Escritura compulsiva
Estoy que no escribo—al menos no compulsivamente. Y esa es la única escritura que vale la pena, según Mark C. Taylor:
The only writers worth reading are writers who cannot not write. They are obsessed, though they know not by what. Indeed, if they knew what obsesses them, they would no longer have to write. For genuine writers writing is neither a job nor a profession—it is nothing less than life itself. If asked why they write, they can only echo Luther standing before the Diet of Worms: "I can do no other". They do not write to earn money or in the hope of becoming a tenured professor; writing without why, they write because they must write. Their work requires no research other than life itself. The true writer obsessively pursues the sentence that will make his life worth living. Scholars who cannot write are granted tenure for their books about writers who can.
(...)
But writing to pass time by distracting us from what we feel compelled to avoid is not really writing.

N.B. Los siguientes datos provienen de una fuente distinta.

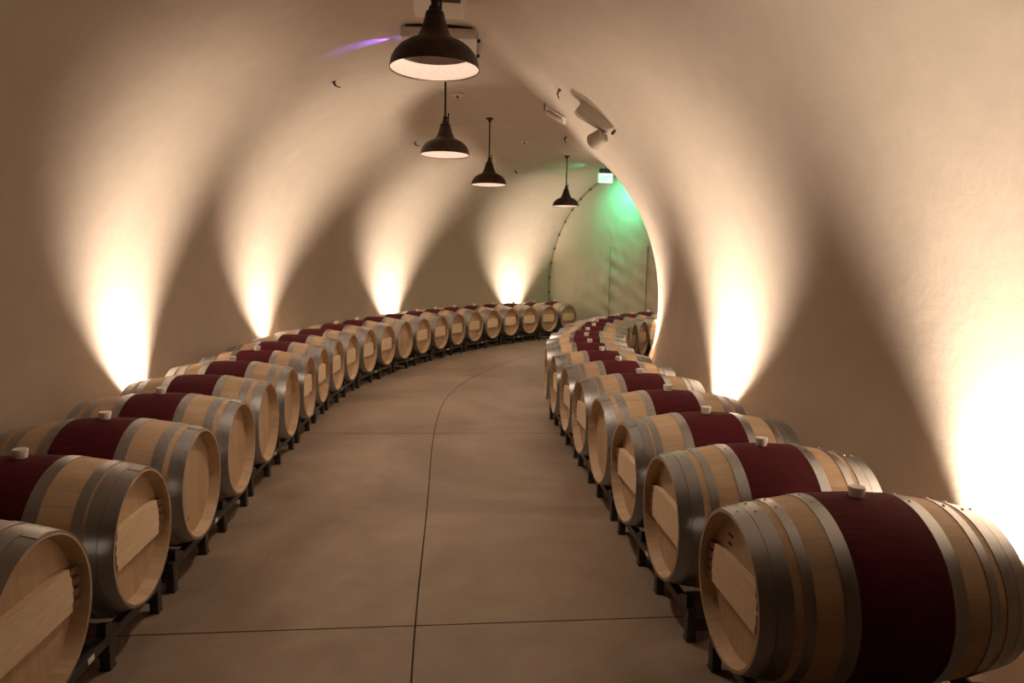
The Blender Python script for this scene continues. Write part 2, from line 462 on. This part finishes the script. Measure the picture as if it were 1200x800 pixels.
for side, rows, kinds in (('R', RIGHT, RKIND), ('L', LEFT, LKIND)):
    for i, ((x, y, t), kind) in enumerate(zip(rows, kinds), 1):
        key = kind
        loc = (x, y, HC-HZ); rz = t+PI if side == 'R' else t
        label = lab(side, i, kind, len(rows))
        if key not in protos:
            o = make_barrel(kind, kind != 'C', True, kind == 'A', label, GR[side])
            o.location = loc; o.rotation_euler = (0, 0, rz); protos[key] = o
        else:
            o = dup(protos[key], loc, rz, label); o['group'] = GR[side]
        if side == 'L' and i in NOBUNG_L: drop(o, 'bung')
# the faint stencilled lines on the head of the nearest right-hand barrel
near = [o for o in C.objects if o.get('label', '').endswith('nearest to the camera in the right row')][0]
xk = LEN/2-.0555
for z, y0, n in ((.150, -.135, 4), (.115, -.13, 3)):
    bm = bmesh.new(); pts = []
    for k in range(n):
        pts += [(y0+.013*k, z+.010), (y0+.013*k+.003, z), (y0+.013*k+.009, z+.011)]
    for k in range(len(pts)-1): cyl(bm, (xk, pts[k][0], HZ+pts[k][1]), (xk, pts[k+1][0], HZ+pts[k+1][1]), .0016, 6)
    finish(bm, 'stencilled_mark', M['ink'], near, smooth=False)

# ------------------------------------------------------------------ racks
def make_rack(label):
    t = thing('barrel_rack', label, 'rack', group='steel racks under the barrels')
    Lh = .63
    for sg in (1, -1):
        bm = bmesh.new(); box(bm, sg*.40-.02, sg*.40+.02, -Lh, Lh, .112, .152, .004); finish(bm, 'rail', M['rack'], t)
        for yy in (-Lh+.025, -.16, .16, Lh-.025):
            bm = bmesh.new(); box(bm, sg*.40-.02, sg*.40+.02, yy-.022, yy+.022, .008, .112, .003)
            box(bm, sg*.40-.023, sg*.40+.023, yy-.026, yy+.026, 0, .008, .002); finish(bm, 'leg', M['rack'], t)
        for b in (-.3575, .3575):
            for d in (-1, 1):
                bm = bmesh.new(); y = b+d*.185
                vs = []
                for xx in (sg*.40-.018, sg*.40+.018):
                    vs.append([bm.verts.new((xx, y+d*.055, .150)), bm.verts.new((xx, y-d*.055, .150)), bm.verts.new((xx, y-d*.04, .163)), bm.verts.new((xx, y+d*.02, .196)), bm.verts.new((xx, y+d*.05, .20))])
                bm.faces.new(vs[0]); bm.faces.new(vs[1])
                for k in range(5): bm.faces.new((vs[0][k], vs[0][(k+1) % 5], vs[1][(k+1) % 5], vs[1][k]))
                finish(bm, 'cradle_block', M['rack'], t, smooth=False)
    for yy in (-Lh+.025, -.16, .16, Lh-.025):
        bm = bmesh.new(); box(bm, -.38, .38, yy-.02, yy+.02, .05, .09, .003); finish(bm, 'cross_bar', M['rack'], t)
    bm = bmesh.new(); box(bm, .4195, .4225, -.022, .022, .120, .142, .001)
    k = finish(bm, 'paper_tag', M['tag'], t); k['label'] = 'small white tag on the front rail'
    return t
rack0 = None
def place_rack(p, q, side, label):
    global rack0
    m = ((p[0]+q[0])/2, (p[1]+q[1])/2, 0); h = math.atan2(-(q[0]-p[0]), q[1]-p[1])
    rz = h+PI if side == 'R' else h
    if rack0 is None:
        rack0 = make_rack(label); rack0.location = m; rack0.rotation_euler = (0, 0, rz)
    else: dup(rack0, m, rz, label)
for k in range(0, 22, 2):
    place_rack(LEFT[k], LEFT[k+1], 'L', f'dark steel two-barrel rack under the {ORD[k+1]} and {ORD[k+2]} barrels of the left row')
p = RIGHT[0]; prev = (p[0]+.715*math.sin(p[2])*1.3, p[1]-.715)
place_rack(prev, p, 'R', 'dark steel two-barrel rack reaching out of frame under the nearest right-hand barrel')
for k in range(1, 15, 2):
    place_rack(RIGHT[k], RIGHT[k+1], 'R', f'dark steel two-barrel rack under the {ORD[k+1]} and {ORD[k+2]} barrels of the right row')
place_rack(RIGHT[15], (2.532+.715*math.sin(.75), 12.80+.715*math.cos(.75)), 'R', 'dark steel two-barrel rack under the last barrel of the right row')

# ------------------------------------------------------------------ pendant lamps
def make_pendant(label, zrim, ztop):
    t = thing('pendant_lamp', label, 'lamp', group='pendant lamps along the ceiling')
    R = .26
    outer = [(0, 1.0), (.02, 1.0), (.10, .985), (.22, .955), (.34, .89), (.45, .79), (.54, .66), (.60, .53), (.65, .43), (.70, .375), (.80, .325), (.92, .28), (1.05, .24), (1.14, .215)]
    bm = bmesh.new()
    prof = [(h*R, r*R) for h, r in outer]; inn = [(h*R, (r-.014)*R) for h, r in reversed(outer)]
    lathe(bm, prof+inn, 64, closed=True)
    sh = finish(bm, 'lamp_shade', M['bronze'], t)
    bm = bmesh.new(); lathe(bm, [(h*R+.002, (r-.020)*R) for h, r in outer[1:10]]+[(.71*R, .02)], 64)
    li = finish(bm, 'shade_lining', M['lining'], sh); li['label'] = 'white enamelled inside of the shade'
    bm = bmesh.new(); lathe(bm, [(1.12*R, .0), (1.12*R, .222*R), (1.22*R, .20*R), (1.25*R, .15*R), (1.34*R, .125*R), (1.36*R, .09*R), (1.46*R, .085*R), (1.47*R, .10*R), (1.52*R, .10*R), (1.53*R, .06*R), (1.55*R, .0)], 24)
    finish(bm, 'socket_cap', M['black'], t)
    bm = bmesh.new(); cyl(bm, (.034, 0, 1.22*R), (.034, 0, 1.62*R), .007, 8); cyl(bm, (.0, 0, 1.49*R), (.034, 0, 1.49*R), .007, 8)
    bmesh.ops.create_uvsphere(bm, u_segments=8, v_segments=6, radius=.011, matrix=Matrix.Translation((.034, 0, 1.63*R)))
    finish(bm, 'thumb_screw', M['black'], t)
    top = ztop-zrim
    bm = bmesh.new(); cyl(bm, (0, 0, 1.53*R), (0, 0, top-.02), .0105, 12); finish(bm, 'rod', M['black'], t)
    bm = bmesh.new(); lathe(bm, [(top-.055, .0), (top-.055, .018), (top-.03, .024), (top-.012, .055), (top+.012, .062), (top+.012, .0)], 24); finish(bm, 'ceiling_canopy', M['black'], t)
    bm = bmesh.new(); lathe(bm, [(.39*R, .0), (.40*R, .03), (.45*R, .045), (.53*R, .045), (.62*R, .03), (.71*R, .022), (.71*R, 0)], 20)
    finish(bm, 'bulb', M['bulb'], t)
    return t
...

The writing that matters neither comforts nor reassures but relentlessly turns us toward what turns us away.
The obsession that allows—no, requires—one to write is as much a curse as a blessing. Ordinary writers confronted with a blank page fear words will not come; obsessed writers dread they will never stop. Day and night, night and day, words leave the writer no rest. They arrive when and where they will, crowding out other thoughts and interrupting sleep that is never sound. Once they start, no distraction will stop them—they flow faster than the hand can record them. Ask the writer where they come from and she will in all likelihood confess she does not know and is not even sure it is she who writers. Writing seems to emerge from a fathomless elsewhere. Though more interior than the most profound inwardness, the elsewhere that is the whence of writing is where I am by not being there. When the writer signs books, she knows her name is doubled by an anonymity that speaks pseudonymously in words that are not her own.
(...)
The writing that matters is not a choice—it is a gift that imposes burdens that cannot be refused. The obsession of writing often carries a hight price: Kierkegaard collapsed on the streets of Copenhagen at the age of 42 and died a few days later. Nietzsche slipped into madness at 46 and lingered for a decade; Poe fell into a drunken stupor on a Baltimore street and died alone and unknown when he was 40; Melville faded from the public eye when he was only 33 and lived in solitude and anonymity for decades. There were others, many others. Often the more intensely the flame of writing burns the more briefly it lasts. For the serious writer the true tragedy is not going mad or dying young but continuing to write when he has nothing left to say.